**Task description**
Reproduce the listing below exactly, minus its pictures.
--- BEGIN Material provided ---
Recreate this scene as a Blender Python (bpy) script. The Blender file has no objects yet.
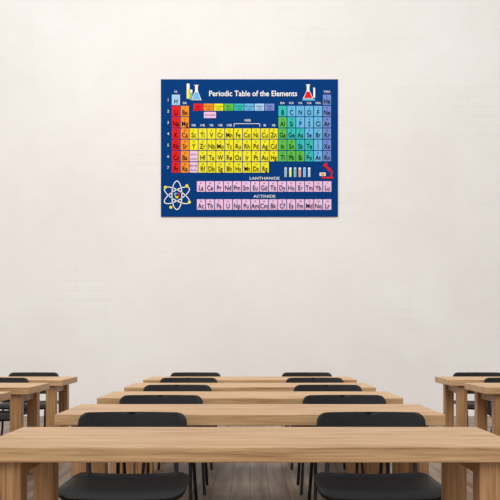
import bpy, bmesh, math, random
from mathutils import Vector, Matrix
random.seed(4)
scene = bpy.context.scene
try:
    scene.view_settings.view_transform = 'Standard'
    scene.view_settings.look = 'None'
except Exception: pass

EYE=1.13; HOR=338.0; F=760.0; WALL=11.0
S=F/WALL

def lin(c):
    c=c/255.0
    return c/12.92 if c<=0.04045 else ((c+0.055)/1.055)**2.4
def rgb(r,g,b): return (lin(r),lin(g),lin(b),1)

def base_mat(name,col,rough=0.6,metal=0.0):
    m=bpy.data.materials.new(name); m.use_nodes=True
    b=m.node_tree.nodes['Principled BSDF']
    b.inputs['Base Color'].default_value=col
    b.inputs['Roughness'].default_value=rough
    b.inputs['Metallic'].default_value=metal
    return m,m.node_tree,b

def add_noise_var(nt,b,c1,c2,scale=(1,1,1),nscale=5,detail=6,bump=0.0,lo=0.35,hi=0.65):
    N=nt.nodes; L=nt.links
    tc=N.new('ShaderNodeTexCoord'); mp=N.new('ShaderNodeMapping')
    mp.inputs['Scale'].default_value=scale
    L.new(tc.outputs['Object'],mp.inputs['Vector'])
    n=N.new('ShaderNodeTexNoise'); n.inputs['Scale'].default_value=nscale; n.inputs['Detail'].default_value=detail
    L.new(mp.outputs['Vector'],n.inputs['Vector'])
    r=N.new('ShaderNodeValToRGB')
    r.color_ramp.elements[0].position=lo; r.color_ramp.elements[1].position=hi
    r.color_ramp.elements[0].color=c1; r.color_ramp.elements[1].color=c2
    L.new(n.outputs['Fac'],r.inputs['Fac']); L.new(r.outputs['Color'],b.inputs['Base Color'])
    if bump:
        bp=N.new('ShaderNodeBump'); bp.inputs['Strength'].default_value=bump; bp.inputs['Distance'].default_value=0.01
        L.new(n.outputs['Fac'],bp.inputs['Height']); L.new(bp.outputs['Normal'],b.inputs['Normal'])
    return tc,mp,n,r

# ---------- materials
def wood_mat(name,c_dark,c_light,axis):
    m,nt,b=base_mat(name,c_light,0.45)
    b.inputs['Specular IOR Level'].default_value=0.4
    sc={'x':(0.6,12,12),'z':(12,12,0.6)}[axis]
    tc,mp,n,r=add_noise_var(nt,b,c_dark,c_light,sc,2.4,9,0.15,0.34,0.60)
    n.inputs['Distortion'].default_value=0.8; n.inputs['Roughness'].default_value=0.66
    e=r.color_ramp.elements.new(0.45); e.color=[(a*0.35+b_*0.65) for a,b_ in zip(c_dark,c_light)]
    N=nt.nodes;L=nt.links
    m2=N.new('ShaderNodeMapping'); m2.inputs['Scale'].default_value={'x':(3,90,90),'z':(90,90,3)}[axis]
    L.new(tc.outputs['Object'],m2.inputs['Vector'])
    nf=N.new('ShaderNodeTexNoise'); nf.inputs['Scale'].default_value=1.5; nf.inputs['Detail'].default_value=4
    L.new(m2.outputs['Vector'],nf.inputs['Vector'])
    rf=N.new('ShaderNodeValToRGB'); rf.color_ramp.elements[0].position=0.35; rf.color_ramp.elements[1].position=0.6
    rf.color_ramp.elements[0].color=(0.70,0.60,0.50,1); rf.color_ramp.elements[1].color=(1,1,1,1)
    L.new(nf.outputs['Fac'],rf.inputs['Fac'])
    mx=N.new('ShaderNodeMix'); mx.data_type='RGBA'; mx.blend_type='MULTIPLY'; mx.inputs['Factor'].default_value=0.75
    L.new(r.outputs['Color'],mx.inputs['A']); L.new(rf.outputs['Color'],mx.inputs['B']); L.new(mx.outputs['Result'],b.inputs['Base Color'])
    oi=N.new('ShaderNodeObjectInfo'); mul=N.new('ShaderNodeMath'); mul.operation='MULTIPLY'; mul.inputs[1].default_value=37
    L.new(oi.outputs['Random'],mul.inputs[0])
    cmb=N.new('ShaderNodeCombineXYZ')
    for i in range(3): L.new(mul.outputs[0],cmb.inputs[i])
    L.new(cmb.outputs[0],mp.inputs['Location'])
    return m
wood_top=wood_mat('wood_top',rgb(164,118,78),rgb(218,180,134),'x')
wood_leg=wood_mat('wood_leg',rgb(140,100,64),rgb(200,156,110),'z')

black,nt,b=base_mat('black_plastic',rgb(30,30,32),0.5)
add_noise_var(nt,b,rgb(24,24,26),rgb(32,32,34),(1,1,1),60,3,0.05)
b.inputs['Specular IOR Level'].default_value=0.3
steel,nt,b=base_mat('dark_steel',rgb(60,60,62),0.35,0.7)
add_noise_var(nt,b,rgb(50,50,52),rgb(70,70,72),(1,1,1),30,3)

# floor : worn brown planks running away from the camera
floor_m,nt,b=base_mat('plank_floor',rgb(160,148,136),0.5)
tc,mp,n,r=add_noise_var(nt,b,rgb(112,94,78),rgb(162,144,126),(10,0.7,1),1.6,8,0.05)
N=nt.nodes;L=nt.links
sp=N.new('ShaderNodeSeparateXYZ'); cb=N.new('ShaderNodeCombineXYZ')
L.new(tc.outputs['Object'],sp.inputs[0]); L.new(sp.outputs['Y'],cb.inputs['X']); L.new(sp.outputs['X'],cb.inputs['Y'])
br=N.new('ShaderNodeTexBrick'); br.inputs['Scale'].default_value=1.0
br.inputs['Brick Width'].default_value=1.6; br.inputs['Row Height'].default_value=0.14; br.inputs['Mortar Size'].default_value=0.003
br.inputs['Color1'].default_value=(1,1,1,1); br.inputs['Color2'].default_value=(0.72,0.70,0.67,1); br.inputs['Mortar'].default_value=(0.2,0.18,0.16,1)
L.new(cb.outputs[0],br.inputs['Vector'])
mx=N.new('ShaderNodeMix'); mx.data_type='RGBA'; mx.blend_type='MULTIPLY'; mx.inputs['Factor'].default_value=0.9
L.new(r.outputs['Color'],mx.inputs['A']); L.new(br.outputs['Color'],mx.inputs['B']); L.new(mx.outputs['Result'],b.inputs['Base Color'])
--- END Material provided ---
**Full output**
Recreate this scene as a Blender Python (bpy) script. The Blender file has no objects yet.
import bpy, bmesh, math, random
from mathutils import Vector, Matrix
random.seed(4)
scene = bpy.context.scene
try:
    scene.view_settings.view_transform = 'Standard'
    scene.view_settings.look = 'None'
except Exception: pass

EYE=1.13; HOR=338.0; F=760.0; WALL=11.0
S=F/WALL

def lin(c):
    c=c/255.0
    return c/12.92 if c<=0.04045 else ((c+0.055)/1.055)**2.4
def rgb(r,g,b): return (lin(r),lin(g),lin(b),1)

def base_mat(name,col,rough=0.6,metal=0.0):
    m=bpy.data.materials.new(name); m.use_nodes=True
    b=m.node_tree.nodes['Principled BSDF']
    b.inputs['Base Color'].default_value=col
    b.inputs['Roughness'].default_value=rough
    b.inputs['Metallic'].default_value=metal
    return m,m.node_tree,b

def add_noise_var(nt,b,c1,c2,scale=(1,1,1),nscale=5,detail=6,bump=0.0,lo=0.35,hi=0.65):
    N=nt.nodes; L=nt.links
    tc=N.new('ShaderNodeTexCoord'); mp=N.new('ShaderNodeMapping')
    mp.inputs['Scale'].default_value=scale
    L.new(tc.outputs['Object'],mp.inputs['Vector'])
    n=N.new('ShaderNodeTexNoise'); n.inputs['Scale'].default_value=nscale; n.inputs['Detail'].default_value=detail
    L.new(mp.outputs['Vector'],n.inputs['Vector'])
    r=N.new('ShaderNodeValToRGB')
    r.color_ramp.elements[0].position=lo; r.color_ramp.elements[1].position=hi
    r.color_ramp.elements[0].color=c1; r.color_ramp.elements[1].color=c2
    L.new(n.outputs['Fac'],r.inputs['Fac']); L.new(r.outputs['Color'],b.inputs['Base Color'])
    if bump:
        bp=N.new('ShaderNodeBump'); bp.inputs['Strength'].default_value=bump; bp.inputs['Distance'].default_value=0.01
        L.new(n.outputs['Fac'],bp.inputs['Height']); L.new(bp.outputs['Normal'],b.inputs['Normal'])
    return tc,mp,n,r

# ---------- materials
def wood_mat(name,c_dark,c_light,axis):
    m,nt,b=base_mat(name,c_light,0.45)
    b.inputs['Specular IOR Level'].default_value=0.4
    sc={'x':(0.6,12,12),'z':(12,12,0.6)}[axis]
    tc,mp,n,r=add_noise_var(nt,b,c_dark,c_light,sc,2.4,9,0.15,0.34,0.60)
    n.inputs['Distortion'].default_value=0.8; n.inputs['Roughness'].default_value=0.66
    e=r.color_ramp.elements.new(0.45); e.color=[(a*0.35+b_*0.65) for a,b_ in zip(c_dark,c_light)]
    N=nt.nodes;L=nt.links
    m2=N.new('ShaderNodeMapping'); m2.inputs['Scale'].default_value={'x':(3,90,90),'z':(90,90,3)}[axis]
    L.new(tc.outputs['Object'],m2.inputs['Vector'])
    nf=N.new('ShaderNodeTexNoise'); nf.inputs['Scale'].default_value=1.5; nf.inputs['Detail'].default_value=4
    L.new(m2.outputs['Vector'],nf.inputs['Vector'])
    rf=N.new('ShaderNodeValToRGB'); rf.color_ramp.elements[0].position=0.35; rf.color_ramp.elements[1].position=0.6
    rf.color_ramp.elements[0].color=(0.70,0.60,0.50,1); rf.color_ramp.elements[1].color=(1,1,1,1)
    L.new(nf.outputs['Fac'],rf.inputs['Fac'])
    mx=N.new('ShaderNodeMix'); mx.data_type='RGBA'; mx.blend_type='MULTIPLY'; mx.inputs['Factor'].default_value=0.75
    L.new(r.outputs['Color'],mx.inputs['A']); L.new(rf.outputs['Color'],mx.inputs['B']); L.new(mx.outputs['Result'],b.inputs['Base Color'])
    oi=N.new('ShaderNodeObjectInfo'); mul=N.new('ShaderNodeMath'); mul.operation='MULTIPLY'; mul.inputs[1].default_value=37
    L.new(oi.outputs['Random'],mul.inputs[0])
    cmb=N.new('ShaderNodeCombineXYZ')
    for i in range(3): L.new(mul.outputs[0],cmb.inputs[i])
    L.new(cmb.outputs[0],mp.inputs['Location'])
    return m
wood_top=wood_mat('wood_top',rgb(164,118,78),rgb(218,180,134),'x')
wood_leg=wood_mat('wood_leg',rgb(140,100,64),rgb(200,156,110),'z')

black,nt,b=base_mat('black_plastic',rgb(30,30,32),0.5)
add_noise_var(nt,b,rgb(24,24,26),rgb(32,32,34),(1,1,1),60,3,0.05)
b.inputs['Specular IOR Level'].default_value=0.3
steel,nt,b=base_mat('dark_steel',rgb(60,60,62),0.35,0.7)
add_noise_var(nt,b,rgb(50,50,52),rgb(70,70,72),(1,1,1),30,3)

# floor : worn brown planks running away from the camera
floor_m,nt,b=base_mat('plank_floor',rgb(160,148,136),0.5)
tc,mp,n,r=add_noise_var(nt,b,rgb(112,94,78),rgb(162,144,126),(10,0.7,1),1.6,8,0.05)
N=nt.nodes;L=nt.links
sp=N.new('ShaderNodeSeparateXYZ'); cb=N.new('ShaderNodeCombineXYZ')
L.new(tc.outputs['Object'],sp.inputs[0]); L.new(sp.outputs['Y'],cb.inputs['X']); L.new(sp.outputs['X'],cb.inputs['Y'])
br=N.new('ShaderNodeTexBrick'); br.inputs['Scale'].default_value=1.0
br.inputs['Brick Width'].default_value=1.6; br.inputs['Row Height'].default_value=0.14; br.inputs['Mortar Size'].default_value=0.003
br.inputs['Color1'].default_value=(1,1,1,1); br.inputs['Color2'].default_value=(0.72,0.70,0.67,1); br.inputs['Mortar'].default_value=(0.2,0.18,0.16,1)
L.new(cb.outputs[0],br.inputs['Vector'])
mx=N.new('ShaderNodeMix'); mx.data_type='RGBA'; mx.blend_type='MULTIPLY'; mx.inputs['Factor'].default_value=0.9
L.new(r.outputs['Color'],mx.inputs['A']); L.new(br.outputs['Color'],mx.inputs['B']); L.new(mx.outputs['Result'],b.inputs['Base Color'])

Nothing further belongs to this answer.